Today's Springfield News-Leader asks whether Missouri will be ready when "the New Madrid earthquake fault in southeast Missouri suddenly rips itself apart." Had the reporter checked with UMR's David Rogers, he would have explained that New Madrid Seismic Zone quakes pack quite a whallop.
Rogers suggests officials focus on preparing for a magnitude 6.6 to 6.8 quake -- not the 8.0 "big one" series of temblors in 1811-1812 that shook the Midwest and rang church bells in Boston. A 6.6- to 6.8-magnitude quake, similar to what took place in 1895 (illustrated at right and compared to the 6.7 earthquake in L.A. a decade ago), is more likely and could do significant damage, Rogers says.

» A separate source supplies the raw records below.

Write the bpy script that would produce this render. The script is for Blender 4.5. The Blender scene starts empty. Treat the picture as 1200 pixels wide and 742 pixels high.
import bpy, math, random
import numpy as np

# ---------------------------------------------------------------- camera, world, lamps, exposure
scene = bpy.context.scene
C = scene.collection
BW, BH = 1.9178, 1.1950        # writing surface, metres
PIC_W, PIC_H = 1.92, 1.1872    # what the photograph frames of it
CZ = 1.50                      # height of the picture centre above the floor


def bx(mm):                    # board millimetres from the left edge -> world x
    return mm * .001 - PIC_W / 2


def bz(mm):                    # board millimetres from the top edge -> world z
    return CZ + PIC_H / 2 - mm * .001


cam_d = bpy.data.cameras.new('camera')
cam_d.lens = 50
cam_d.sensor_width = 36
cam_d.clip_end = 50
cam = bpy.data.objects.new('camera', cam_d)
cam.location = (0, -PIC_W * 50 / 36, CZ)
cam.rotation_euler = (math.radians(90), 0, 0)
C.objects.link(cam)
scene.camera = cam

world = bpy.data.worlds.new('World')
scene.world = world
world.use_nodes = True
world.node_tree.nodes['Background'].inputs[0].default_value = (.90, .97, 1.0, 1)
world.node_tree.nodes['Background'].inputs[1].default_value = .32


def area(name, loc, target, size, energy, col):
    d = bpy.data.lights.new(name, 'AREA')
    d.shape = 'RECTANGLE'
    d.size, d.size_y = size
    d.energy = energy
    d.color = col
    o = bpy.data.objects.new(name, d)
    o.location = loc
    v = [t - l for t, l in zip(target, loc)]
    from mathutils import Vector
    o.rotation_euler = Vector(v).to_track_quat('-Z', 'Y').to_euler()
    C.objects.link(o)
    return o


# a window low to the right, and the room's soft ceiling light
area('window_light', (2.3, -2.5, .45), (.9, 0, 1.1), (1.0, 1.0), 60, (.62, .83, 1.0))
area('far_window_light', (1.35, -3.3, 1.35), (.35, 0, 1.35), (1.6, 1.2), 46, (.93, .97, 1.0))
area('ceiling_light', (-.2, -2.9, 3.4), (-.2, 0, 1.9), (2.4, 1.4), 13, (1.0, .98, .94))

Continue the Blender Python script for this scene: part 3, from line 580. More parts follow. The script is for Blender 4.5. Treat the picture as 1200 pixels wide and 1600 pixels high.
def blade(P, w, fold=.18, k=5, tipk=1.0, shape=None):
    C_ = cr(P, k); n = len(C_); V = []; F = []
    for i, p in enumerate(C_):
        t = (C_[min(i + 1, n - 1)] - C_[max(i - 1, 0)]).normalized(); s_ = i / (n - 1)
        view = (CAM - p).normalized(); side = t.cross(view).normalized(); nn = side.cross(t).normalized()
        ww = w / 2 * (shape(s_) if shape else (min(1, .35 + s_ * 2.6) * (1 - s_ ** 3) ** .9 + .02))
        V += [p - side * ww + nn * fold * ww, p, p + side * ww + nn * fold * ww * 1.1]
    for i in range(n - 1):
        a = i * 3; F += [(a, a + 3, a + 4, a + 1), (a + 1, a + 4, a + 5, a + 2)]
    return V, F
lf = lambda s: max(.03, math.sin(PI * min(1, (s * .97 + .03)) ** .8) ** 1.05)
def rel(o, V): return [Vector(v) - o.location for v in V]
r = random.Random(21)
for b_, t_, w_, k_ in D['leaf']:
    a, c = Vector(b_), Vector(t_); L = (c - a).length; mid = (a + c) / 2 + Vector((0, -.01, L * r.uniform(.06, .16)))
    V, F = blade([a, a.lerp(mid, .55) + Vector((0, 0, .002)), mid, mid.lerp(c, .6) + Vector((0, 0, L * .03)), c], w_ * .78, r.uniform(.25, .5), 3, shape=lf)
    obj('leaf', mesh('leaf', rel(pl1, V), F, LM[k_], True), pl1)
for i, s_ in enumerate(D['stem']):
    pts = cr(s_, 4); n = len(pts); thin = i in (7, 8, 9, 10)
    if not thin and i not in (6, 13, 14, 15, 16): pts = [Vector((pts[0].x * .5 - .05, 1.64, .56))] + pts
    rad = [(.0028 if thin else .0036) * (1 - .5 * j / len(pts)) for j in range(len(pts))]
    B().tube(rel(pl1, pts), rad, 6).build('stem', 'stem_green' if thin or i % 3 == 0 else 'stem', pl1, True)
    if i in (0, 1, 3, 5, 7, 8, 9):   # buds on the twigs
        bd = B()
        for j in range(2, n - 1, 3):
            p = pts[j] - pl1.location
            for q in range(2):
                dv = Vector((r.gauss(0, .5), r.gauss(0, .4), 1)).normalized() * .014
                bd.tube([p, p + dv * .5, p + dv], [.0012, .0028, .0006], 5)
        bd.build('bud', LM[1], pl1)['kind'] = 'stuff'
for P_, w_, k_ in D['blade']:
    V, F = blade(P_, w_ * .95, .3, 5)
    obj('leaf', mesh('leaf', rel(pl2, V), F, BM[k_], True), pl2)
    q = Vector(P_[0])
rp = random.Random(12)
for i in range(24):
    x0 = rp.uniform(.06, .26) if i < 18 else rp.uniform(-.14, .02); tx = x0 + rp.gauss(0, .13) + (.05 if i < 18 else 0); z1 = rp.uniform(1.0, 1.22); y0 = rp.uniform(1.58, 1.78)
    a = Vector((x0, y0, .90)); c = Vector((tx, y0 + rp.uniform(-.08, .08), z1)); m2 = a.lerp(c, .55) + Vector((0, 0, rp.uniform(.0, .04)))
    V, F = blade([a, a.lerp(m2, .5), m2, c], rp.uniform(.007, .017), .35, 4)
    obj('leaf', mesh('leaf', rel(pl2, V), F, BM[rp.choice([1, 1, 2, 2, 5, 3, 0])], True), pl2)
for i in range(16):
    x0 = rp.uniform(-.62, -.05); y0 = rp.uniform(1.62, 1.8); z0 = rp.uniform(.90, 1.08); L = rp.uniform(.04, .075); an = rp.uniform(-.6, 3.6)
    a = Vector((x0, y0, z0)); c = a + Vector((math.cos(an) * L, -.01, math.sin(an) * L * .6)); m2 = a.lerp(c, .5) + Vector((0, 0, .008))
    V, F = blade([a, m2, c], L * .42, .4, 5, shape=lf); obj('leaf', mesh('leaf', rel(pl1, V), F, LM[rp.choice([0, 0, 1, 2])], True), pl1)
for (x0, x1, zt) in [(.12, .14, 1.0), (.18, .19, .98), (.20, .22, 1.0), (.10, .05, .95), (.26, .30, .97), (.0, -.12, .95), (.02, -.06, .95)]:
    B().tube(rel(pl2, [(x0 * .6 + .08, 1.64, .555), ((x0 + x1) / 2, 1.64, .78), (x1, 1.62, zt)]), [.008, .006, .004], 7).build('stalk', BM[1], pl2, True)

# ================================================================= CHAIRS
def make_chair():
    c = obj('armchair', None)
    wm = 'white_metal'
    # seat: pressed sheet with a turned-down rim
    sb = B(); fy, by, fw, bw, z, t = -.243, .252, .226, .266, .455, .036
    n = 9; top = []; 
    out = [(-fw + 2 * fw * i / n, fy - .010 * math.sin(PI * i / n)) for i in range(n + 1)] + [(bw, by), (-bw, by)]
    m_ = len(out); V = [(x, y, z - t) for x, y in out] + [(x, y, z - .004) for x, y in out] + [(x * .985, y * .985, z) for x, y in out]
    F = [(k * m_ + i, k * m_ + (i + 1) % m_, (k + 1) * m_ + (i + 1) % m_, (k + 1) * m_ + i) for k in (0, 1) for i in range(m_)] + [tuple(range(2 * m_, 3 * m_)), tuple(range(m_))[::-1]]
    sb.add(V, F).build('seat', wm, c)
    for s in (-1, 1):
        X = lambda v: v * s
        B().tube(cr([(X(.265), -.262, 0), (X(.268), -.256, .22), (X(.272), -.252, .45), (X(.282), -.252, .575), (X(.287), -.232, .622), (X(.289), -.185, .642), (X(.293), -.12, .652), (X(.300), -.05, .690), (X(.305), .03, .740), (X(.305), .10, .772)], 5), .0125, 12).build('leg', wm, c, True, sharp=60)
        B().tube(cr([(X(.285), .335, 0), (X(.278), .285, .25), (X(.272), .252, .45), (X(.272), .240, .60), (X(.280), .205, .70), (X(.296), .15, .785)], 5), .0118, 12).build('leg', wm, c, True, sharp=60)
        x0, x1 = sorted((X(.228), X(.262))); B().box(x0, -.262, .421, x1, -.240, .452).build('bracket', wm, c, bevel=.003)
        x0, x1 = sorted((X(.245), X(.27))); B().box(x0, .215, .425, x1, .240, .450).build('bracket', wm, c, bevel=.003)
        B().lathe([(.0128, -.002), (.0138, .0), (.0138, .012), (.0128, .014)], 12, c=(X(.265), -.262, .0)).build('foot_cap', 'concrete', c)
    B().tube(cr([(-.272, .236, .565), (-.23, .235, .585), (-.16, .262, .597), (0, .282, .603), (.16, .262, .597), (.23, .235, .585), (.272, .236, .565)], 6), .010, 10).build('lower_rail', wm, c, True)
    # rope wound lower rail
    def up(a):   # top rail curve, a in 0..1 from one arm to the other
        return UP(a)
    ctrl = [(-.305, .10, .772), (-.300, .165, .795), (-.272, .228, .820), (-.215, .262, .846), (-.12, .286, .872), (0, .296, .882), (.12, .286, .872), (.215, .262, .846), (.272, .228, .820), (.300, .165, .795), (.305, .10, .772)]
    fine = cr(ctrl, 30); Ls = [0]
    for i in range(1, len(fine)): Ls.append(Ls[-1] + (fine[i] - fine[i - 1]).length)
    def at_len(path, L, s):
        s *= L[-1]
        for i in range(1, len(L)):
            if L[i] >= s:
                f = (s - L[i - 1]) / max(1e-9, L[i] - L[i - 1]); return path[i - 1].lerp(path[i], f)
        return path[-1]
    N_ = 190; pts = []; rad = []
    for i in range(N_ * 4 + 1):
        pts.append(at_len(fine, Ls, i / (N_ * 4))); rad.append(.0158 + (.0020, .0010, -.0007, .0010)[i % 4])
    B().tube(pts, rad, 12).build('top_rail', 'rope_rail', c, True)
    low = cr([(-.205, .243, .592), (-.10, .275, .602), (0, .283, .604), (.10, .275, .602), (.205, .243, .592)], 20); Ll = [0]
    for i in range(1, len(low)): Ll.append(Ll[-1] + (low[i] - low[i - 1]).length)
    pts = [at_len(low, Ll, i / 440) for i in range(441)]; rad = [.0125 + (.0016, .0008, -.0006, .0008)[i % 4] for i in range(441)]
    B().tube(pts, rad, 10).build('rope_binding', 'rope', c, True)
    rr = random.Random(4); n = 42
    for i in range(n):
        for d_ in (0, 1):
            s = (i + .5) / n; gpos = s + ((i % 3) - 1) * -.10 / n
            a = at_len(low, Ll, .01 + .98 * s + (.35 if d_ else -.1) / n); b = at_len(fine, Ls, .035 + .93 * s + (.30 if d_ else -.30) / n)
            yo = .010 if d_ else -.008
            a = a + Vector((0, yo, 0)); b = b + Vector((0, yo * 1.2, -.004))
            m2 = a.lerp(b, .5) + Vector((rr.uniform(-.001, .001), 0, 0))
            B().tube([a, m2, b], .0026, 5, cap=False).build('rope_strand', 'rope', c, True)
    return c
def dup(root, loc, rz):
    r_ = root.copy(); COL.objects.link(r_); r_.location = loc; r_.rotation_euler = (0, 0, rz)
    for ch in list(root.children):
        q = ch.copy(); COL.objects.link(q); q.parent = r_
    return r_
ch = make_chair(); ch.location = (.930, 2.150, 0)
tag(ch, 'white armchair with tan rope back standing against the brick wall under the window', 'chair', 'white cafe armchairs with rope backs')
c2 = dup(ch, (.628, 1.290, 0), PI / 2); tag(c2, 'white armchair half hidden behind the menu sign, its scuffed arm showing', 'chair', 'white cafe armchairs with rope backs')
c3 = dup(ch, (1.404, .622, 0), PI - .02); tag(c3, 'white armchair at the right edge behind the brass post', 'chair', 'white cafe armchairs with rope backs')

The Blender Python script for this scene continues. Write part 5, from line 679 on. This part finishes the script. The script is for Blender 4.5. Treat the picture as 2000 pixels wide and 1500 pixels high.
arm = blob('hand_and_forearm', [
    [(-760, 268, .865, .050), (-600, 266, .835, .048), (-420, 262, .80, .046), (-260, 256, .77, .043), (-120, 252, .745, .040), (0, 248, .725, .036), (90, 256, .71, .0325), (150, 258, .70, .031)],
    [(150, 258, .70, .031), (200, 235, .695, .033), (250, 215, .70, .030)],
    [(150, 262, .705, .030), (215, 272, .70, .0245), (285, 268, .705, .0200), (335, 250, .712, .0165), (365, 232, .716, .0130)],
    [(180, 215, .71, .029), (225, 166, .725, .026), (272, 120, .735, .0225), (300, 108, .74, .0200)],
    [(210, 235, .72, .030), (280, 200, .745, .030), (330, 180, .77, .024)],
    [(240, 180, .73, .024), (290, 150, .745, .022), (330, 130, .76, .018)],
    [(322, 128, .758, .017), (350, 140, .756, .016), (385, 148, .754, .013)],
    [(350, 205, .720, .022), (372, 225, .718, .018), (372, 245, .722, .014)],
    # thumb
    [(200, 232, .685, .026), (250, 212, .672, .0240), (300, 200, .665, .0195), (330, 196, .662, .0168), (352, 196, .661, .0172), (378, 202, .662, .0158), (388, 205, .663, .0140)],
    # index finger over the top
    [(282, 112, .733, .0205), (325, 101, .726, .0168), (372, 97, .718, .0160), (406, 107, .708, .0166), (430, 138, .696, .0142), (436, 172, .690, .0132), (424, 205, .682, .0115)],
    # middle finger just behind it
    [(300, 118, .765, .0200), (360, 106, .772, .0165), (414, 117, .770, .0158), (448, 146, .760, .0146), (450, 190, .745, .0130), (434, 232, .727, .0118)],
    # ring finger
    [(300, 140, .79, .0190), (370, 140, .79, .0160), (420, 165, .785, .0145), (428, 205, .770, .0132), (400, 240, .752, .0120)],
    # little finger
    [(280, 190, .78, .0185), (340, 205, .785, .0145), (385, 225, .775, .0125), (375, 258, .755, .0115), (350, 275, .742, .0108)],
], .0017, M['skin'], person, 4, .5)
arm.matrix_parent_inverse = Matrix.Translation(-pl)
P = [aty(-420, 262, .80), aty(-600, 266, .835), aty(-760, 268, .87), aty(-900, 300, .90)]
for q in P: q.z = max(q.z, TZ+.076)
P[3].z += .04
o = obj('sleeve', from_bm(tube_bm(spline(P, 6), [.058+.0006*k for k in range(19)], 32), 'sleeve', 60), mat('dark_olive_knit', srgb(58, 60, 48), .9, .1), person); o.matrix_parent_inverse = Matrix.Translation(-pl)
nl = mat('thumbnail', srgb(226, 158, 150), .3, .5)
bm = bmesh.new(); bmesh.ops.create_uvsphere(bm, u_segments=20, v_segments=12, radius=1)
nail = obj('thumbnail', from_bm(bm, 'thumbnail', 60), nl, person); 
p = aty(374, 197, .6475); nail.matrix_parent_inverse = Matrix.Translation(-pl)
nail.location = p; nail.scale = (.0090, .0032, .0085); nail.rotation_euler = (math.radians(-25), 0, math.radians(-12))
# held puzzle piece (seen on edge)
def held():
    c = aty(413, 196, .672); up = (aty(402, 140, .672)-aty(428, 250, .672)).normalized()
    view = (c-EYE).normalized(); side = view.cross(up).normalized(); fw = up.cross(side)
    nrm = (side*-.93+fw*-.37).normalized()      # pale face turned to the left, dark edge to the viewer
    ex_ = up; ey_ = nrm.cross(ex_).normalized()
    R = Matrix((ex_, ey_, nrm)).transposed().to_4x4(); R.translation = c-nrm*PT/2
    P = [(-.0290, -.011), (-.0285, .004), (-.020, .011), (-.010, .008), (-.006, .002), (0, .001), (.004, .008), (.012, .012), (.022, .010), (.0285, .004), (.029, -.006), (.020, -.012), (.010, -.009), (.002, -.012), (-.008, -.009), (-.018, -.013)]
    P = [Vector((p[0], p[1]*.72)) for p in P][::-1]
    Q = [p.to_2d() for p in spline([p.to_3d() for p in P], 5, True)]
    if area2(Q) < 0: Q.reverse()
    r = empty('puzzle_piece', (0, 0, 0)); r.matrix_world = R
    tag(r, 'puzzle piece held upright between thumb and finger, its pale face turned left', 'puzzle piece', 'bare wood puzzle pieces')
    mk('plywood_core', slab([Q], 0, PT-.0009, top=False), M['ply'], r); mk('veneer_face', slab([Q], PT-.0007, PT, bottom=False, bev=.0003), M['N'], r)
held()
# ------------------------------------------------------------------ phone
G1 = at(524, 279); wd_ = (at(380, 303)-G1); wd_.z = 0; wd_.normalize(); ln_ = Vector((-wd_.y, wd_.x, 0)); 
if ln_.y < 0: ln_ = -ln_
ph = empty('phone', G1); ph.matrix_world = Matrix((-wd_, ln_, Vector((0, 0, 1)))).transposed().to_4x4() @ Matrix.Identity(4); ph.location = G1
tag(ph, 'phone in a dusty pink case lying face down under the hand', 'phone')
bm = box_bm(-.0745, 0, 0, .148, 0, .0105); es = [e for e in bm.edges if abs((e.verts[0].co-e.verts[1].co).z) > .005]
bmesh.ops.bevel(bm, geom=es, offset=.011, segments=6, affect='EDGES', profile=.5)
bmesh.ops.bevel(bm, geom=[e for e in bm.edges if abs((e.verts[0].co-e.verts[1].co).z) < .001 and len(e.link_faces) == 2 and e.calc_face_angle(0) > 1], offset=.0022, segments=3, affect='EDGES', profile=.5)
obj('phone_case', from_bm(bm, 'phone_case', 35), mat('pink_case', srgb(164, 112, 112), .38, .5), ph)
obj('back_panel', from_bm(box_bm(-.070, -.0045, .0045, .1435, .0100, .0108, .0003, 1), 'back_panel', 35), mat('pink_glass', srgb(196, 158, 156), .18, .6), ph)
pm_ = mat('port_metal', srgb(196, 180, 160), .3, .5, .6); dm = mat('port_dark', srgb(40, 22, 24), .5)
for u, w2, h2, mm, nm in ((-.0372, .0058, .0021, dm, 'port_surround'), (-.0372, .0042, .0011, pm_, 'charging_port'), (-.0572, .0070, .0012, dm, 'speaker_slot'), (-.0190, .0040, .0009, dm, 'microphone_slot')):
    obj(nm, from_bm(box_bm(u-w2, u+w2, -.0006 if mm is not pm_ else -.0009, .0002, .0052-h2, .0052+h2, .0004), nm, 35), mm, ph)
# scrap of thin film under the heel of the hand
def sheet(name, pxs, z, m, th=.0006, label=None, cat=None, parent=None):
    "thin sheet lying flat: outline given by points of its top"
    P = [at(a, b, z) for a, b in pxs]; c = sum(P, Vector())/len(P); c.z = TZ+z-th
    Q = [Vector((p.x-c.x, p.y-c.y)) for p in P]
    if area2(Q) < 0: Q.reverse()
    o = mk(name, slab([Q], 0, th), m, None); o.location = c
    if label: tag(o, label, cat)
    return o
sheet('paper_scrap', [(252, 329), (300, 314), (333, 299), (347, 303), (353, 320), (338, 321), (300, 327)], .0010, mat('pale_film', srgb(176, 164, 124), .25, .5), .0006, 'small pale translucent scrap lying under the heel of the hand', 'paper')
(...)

"It's in our face here and now, not 200 or 300 years from now. This one could happen tomorrow." Rogers and several graduate students have been modeling fictional seismic events of approximately the size of an1895 quake that registered 6.6 on the Richter Scale. As part of their research, they have tried to estimate the impact such a quake would have on long-span bridges across the Missouri River. The preliminary results are sobering, Rogers says. Data indicates ground shaking would be magnified about 600 percent within the flood plain of the Missouri River, a development that would predict soil liquefaction and cause most of Missouri's existing long-span bridges to collapse. "You don't need a big earthquake to do significant damage in Missouri," Rogers says.